Chicken Swarm Kernel Particle Filter: A Structured Rejuvenation Approach with KLD-Efficient Sampling
Hangshuo Tian
TL;DR
The paper addresses the efficiency of particle filters by studying the interaction between CSO-based rejuvenation and KLD-based adaptive sampling. It models CSO as inducing a mean-square contraction toward high-posterior regions, which, via majorization and Karamata's inequality, suggests a CPF can achieve the same statistical error with fewer particles than a baseline PF. Theoretical arguments in a simplified 1D setting are supported by empirical observations showing substantial particle-count reductions with CPF while preserving estimation accuracy and consistency. The work provides a conceptual framework for designing more efficient adaptive PFs and highlights avenues for extending the analysis to higher-dimensional tracking problems.
Abstract
Particle filters (PFs) are often combined with swarm intelligence (SI) algorithms, such as Chicken Swarm Optimization (CSO), for particle rejuvenation. Separately, Kullback--Leibler divergence (KLD) sampling is a common strategy for adaptively sizing the particle set. However, the theoretical interaction between SI-based rejuvenation kernels and KLD-based adaptive sampling is not yet fully understood. This paper investigates this specific interaction. We analyze, under a simplified modeling framework, the effect of the CSO rejuvenation step on the particle set distribution. We propose that the fitness-driven updates inherent in CSO can be approximated as a form of mean-square contraction.
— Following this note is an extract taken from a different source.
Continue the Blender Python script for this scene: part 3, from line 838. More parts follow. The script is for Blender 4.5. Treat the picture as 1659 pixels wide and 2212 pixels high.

This contraction tends to produce a particle distribution that is more concentrated than that of a baseline PF, or in mathematical terms, a distribution that is plausibly more ``peaked'' in a majorization sense. By applying Karamata's inequality to the concave function that governs the expected bin occupancy in KLD-sampling, our analysis suggests a connection: under the stated assumptions, the CSO-enhanced PF (CPF) is expected to require a lower \emph{expected} particle count than the standard PF to satisfy the same statistical error bound. The goal of this study is not to provide a fully general proof, but rather to offer a tractable theoretical framework that helps to interpret the computational efficiency empirically observed when combining these techniques, and to provide a starting point for designing more efficient adaptive filters.